An intermittent arcing connection between the regulator plug and the stator female plugs is a common problem on pre-97 bikes. Make sure your bits fit tight. Watch for blackening on regulator pins. If the fit seems sloppy use a dielectric grease or spray to ensure a good connection.



BATTERIES...

...can be a mystery. They can fail in many ways, some inexplicable and invisible to the eye or meter. But knowing the other bits which feed it are in good shape is valuable. Carry a voltmeter.

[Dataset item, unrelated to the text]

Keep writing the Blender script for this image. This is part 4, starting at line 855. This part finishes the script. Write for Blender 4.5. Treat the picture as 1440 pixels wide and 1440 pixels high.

NEVER use a battery sold to you by a shop which promises at 10am that it will be ''charged and ready'' by 3pm. If it's not TRICKLE charged for at least 24 hours initially, it will never be 100% on the bike and its life will shorten. Take that voltmeter with you to the shop and test the battery before you pay for it...if it's below 12.7DCV, trickle charge it overnight at home before fitting it to bike. Trust no one as to its state of charge.

In recent years the MoCo has switched to sealed batteries. Jap shops sell them a whole lot cheaper. The beauty of these is there is no overflow tube to spew acid on to your frame, etc if things go haywire. Recommended.

Also, if you are running a kick-only bike, you can get away with a really small battery because few cranking amps are called for. you can get one from the Jap shops.....and using a block of wood and a bit of bicycle tyre tube to fill out the space in the tray!